I've kind of forgotten the details, but Dump doesn't become active till stby goes true.
http://www.cnczone.com/forums/showpo...&postcount=189
As I recall when stby goes true, Dump shorts the cap starting a new slope compenation ramp cycle based on the timing decode of G24.
Phil, Still too many interests, too many projects, and not enough time!!!!!!!!
Vist my websites - http://pminmo.com & http://millpcbs.com
STBY goes true when no STEP Pulses. Motor stops. If it is not true, what is the reason to discharge STBY capacitor for 400us after every STEP pulse?
One dump is for Phase A and B for slope compenation when STBY is High (motor is not running.
It looks like something is missing in tutorial or some steps have mistaken explanations. I understand Mariss. He can't give all details about G203V. And I want to say thank you for the start point which he gave us in tutorial.
Mariss hasn't answered this thread for awhile so I'll explain my understanding. (it's been sometime since I really looked at the tutorial and I could be wrong...)
Looking at the schematic Mariss provided in the tutorial, dump will generate a fairly linear ramp that will slightly alter the trip threshold of each phase when the motor is stopped.

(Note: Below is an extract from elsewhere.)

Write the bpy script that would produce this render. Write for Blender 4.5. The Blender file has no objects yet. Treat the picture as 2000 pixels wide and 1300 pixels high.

While true, there is a 90 degree phase offset in motor coil currents, the phase current is refelected in the polarity of the H bridge switch and the percentage of current in each phase as determined by the pwm dac.
Dump comes into play when the motor is stopped to diminish the motor hiss that annoys people because of the spurious frequency component.
I believe if you go back further in the thread, Mariss gave a brief explaination of slope compensation for which dump is used.
Phil, Still too many interests, too many projects, and not enough time!!!!!!!!
Vist my websites - http://pminmo.com & http://millpcbs.com
hi all,
when the comparator goes "0" (current excess the required level) the output pins does reverse the polarity in the H bridge for the rest of the 20khz pulse, and later return to the polarity required or before to this RES pin reset the output forcing all to low and later start the new cicle?
i dont understand in the tutorial how it works because in some part of the tutorial is said RES pin is connected to capacitor + resistor to do a 1 second delay, same as stand by pin.
And I dont see RES pin in the schematic and in other part RES was said as synchronous signal for all when step pin input is received.
I think if you reverse polarity in a low step near to zero current (the first step) it reverse the polarity too much and don't work fine, for example when lm339 low time is longer than lm339 high time into the same pulse.
51us (20khz) - 3.3us blanking time = 47,7us
if lm339 low time is longer than 23us it will have a problem i think.